The support is built on an E/W track with a floor built over it. Momentum will keep it sailing at that level for awhile, but falling damage won't be a concern anymore.
Title: Re: The "How Does Minecart" Thread
Post by: Lord Shiteblast on December 05, 2020, 05:05:37 pm
Lord Shiteblast gestures!

The thread shudders and begins to move!


I attempted to build a minecart shotgun, but it failed miserably.
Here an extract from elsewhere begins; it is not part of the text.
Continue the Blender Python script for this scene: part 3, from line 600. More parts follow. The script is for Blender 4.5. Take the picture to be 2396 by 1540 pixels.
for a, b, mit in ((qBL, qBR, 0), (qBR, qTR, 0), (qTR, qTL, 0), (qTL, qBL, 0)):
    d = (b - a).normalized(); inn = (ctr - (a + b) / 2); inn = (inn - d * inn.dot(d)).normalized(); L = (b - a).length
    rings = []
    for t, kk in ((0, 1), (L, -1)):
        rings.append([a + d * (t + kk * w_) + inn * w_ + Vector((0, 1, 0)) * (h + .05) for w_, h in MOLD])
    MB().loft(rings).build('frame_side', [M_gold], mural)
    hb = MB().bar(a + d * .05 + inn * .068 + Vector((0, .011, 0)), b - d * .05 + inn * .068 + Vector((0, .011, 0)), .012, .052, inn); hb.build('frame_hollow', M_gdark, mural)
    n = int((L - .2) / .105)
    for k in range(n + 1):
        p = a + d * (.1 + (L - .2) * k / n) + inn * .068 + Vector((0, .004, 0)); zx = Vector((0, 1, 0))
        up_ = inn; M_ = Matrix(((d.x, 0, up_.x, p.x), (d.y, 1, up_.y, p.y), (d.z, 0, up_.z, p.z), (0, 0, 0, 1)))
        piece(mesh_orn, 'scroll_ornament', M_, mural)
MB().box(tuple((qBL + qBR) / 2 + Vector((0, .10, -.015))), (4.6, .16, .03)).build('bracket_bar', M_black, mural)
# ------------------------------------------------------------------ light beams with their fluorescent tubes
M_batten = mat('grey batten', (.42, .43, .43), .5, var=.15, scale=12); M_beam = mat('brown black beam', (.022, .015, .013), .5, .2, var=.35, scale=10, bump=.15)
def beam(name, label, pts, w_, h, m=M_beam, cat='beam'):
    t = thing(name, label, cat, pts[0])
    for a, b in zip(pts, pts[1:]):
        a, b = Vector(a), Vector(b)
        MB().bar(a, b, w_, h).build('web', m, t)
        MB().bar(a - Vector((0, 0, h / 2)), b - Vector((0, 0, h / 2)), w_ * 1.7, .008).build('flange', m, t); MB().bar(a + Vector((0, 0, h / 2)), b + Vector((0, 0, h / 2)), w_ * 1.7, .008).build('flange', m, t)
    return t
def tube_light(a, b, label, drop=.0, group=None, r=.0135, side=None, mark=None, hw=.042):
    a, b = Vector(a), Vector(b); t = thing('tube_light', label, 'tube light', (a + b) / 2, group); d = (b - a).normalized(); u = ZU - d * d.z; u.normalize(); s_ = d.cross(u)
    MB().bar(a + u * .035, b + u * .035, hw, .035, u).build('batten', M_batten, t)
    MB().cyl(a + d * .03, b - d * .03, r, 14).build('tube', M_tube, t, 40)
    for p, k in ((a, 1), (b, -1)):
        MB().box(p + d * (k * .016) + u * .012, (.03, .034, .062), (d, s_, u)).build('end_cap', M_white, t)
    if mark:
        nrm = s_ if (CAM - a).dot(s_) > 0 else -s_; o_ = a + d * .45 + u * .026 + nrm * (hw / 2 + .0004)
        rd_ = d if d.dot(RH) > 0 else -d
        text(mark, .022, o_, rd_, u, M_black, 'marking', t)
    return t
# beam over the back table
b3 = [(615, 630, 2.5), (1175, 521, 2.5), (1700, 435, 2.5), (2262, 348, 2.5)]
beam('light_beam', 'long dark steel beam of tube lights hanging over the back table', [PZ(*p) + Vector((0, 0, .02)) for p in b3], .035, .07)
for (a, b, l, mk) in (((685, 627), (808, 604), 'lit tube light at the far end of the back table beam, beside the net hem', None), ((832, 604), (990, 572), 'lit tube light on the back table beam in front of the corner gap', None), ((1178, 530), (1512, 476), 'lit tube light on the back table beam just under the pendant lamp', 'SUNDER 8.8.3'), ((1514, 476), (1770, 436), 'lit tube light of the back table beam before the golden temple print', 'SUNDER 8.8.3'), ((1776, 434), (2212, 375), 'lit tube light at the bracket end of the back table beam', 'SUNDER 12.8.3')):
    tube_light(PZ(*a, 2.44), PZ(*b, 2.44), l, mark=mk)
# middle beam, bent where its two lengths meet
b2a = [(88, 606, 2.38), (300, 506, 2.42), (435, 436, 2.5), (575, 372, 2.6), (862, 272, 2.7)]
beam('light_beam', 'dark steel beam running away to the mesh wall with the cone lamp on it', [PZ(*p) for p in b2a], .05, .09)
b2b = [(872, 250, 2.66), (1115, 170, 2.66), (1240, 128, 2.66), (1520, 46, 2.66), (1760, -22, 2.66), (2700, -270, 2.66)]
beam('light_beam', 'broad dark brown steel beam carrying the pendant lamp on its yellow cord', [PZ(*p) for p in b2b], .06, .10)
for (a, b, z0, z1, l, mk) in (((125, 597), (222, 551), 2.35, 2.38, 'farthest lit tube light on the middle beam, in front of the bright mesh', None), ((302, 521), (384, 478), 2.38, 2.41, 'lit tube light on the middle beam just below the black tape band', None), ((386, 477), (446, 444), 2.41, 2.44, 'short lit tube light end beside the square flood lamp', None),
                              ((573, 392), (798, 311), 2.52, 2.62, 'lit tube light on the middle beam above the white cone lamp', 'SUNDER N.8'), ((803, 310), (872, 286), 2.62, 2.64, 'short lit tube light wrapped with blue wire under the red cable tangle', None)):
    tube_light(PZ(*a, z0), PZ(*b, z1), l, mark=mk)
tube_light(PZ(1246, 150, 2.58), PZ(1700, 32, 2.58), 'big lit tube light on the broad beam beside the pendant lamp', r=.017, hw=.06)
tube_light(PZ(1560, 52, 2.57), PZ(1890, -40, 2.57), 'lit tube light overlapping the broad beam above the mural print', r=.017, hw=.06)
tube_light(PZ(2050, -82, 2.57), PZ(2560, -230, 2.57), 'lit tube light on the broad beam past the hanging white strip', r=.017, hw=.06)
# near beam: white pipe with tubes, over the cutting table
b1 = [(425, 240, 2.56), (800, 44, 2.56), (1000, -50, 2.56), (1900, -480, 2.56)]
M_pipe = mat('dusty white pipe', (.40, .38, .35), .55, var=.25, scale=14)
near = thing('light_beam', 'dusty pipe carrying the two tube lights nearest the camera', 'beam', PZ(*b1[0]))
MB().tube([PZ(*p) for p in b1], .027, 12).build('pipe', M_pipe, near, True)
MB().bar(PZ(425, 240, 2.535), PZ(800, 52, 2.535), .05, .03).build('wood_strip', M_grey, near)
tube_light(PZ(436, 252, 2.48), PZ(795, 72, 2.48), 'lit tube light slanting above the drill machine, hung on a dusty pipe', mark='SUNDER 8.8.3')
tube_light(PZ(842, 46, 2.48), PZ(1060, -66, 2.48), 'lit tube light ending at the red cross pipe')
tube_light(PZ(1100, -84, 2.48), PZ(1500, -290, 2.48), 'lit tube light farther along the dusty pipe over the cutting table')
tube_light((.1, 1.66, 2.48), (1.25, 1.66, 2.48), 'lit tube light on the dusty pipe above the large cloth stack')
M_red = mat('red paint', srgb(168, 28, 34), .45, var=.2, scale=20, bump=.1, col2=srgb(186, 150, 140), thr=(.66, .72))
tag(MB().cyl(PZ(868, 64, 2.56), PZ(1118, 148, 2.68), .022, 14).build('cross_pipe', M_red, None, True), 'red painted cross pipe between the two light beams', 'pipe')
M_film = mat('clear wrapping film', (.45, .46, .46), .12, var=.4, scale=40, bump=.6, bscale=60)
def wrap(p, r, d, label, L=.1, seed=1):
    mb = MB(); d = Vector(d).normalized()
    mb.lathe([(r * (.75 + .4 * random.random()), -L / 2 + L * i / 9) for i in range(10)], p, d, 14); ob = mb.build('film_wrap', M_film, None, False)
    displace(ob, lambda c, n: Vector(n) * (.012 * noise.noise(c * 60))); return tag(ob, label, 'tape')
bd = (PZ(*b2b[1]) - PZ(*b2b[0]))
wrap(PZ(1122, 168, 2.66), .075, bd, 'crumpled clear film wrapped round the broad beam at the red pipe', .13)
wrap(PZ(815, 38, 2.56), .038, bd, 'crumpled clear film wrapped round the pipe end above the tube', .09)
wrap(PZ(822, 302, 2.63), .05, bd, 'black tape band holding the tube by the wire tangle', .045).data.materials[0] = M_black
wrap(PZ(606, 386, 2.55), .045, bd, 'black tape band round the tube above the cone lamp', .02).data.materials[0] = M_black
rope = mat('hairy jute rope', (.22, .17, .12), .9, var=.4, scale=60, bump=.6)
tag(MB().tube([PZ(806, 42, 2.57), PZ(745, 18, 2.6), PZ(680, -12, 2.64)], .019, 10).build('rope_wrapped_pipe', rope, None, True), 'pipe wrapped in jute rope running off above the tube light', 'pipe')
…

My design was this:-

W = wall, F = fortification, / = carved track, . = channeled hole

Original                          Modified

WWWWW                       WWWWW
          /                                   /
        /                                   /
      /                                   /
    /                                    /
F /                                 F .

I was able to push the minecarts down the track ramps just fine, but when they got to the fortifications they just stopped with all their contents still inside. I modified the design by channeling out the last ramp to see if that would fix it, but it didn't, the cart just dropped without firing anything. Where am I going wrong?
Title: Re: The "How Does Minecart" Thread
Post by: Schmaven on December 06, 2020, 09:24:02 am
What is above the fortification?  I thought when minecarts hit an obstacle, their contents would fly out starting at Z+1 from the impact.  I may be completely wrong about that though.
Title: Re: The "How Does Minecart" Thread
Post by: Lord Shiteblast on December 07, 2020, 01:37:19 pm
Just a wall above the fortification. I didn't realise the contents go up a z level, I thought it just fires straight through.
Title: Re: The "How Does Minecart" Thread
Post by: Schmaven on December 07, 2020, 07:18:49 pm
Page 1 of this thread has some good general minecart shotgun info, though I don't know if any of how it works was changed in subsequent releases since then.